Nick Heath
Kyojiro Hagiwara (1899-1938)
Kyojiro Hagiwara was the second son of a peasant in the village of Hinataji on 23rd May, 1899. He went to live with his aunt at the age of 12. Enrolled in the Maebashi Junior High School in 1912, he soon revealed his literary talents, producing the magazine Fox Nest in 1916. In 1918 he graduated from the school, the same year that his father died.
He founded the literary magazine Shinsei the following year. In 1920 he began working for the Guma Bank. He wrote an important poem, Sleeping In Treetops, that year. He made the acquaintance of the Futurist poet Renkichi Hirado and started producing avant garde poetry. In 1921 he resigned from the bank and moved to Tokyo, getting another bank job there. There on September 25th, he took part in a demonstration. A doctor told him that he had incurable tuberculosis.
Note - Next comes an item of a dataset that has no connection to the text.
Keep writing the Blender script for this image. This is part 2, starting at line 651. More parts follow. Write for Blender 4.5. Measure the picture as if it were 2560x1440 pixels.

The following year he published poems in various magazines, many of them with a social content. In July, he began to read the works of Kropotkin and became an anarchist. In September he resigned from the bank and was involved in editing a children’s magazine.
In December he planned on bringing out the anarchist magazine Aka to Kuro (Red and Black) together with Jun Okamoto, Shigeji Tsuboi, Shinjuro Kuwahara, Shigeharu Sakurai and Chotaro Kawasaki. This appeared in January 1923.
He married Chiyo Ueda in 1924 and moved to Nakigahara-machi. In 1926 he contributed to the anarcho-Dadaist magazine Dam Dam.
He was now experiencing extreme poverty and began to drink heavily. He produced a major poem Death Sentence. This is a notable effort in Japanese literature, with its typographical experimentation and sentences starting from right, left, top and bottom. He moved to Wakabayashi in May 1927. In August he took part in the activities of the August Literary Liberation Company, which campaigned for the release of the Italian-American anarchists Sacco and Vanzetti. In September he contributed to the anarchist poetry magazine Barricade, along with Jun Okamoto and Ono Tozaburo. In June he began a translation of Elisee Reclus’s Anarchy, Evolution and Revolution.
In June 1929 he propagandised anarchist ideas at the silk mill in Maebashi. In February he contributed to Ono Tozaburo’s magazine Trajectory. The following year he published the anthology American Proletarian Poetry Collection, co-translated with Ono Tozaburo and Shinpei Kusano.
In June 1932 he published the first issue of Kropotkin’s Research on Art, which took a look at Russian literature. It also contained another notable poem Morokuzukikin, regarded as a classic of peasant poetry. Over the next few years he produced further issues of the magazine, whilst continuing to write poetry. In 1934 he started work in a bookshop in Maebashi.
His illness was now seriously incapacitating him and he died on the afternoon of November 19th, 1938 of haemolytic anaemia.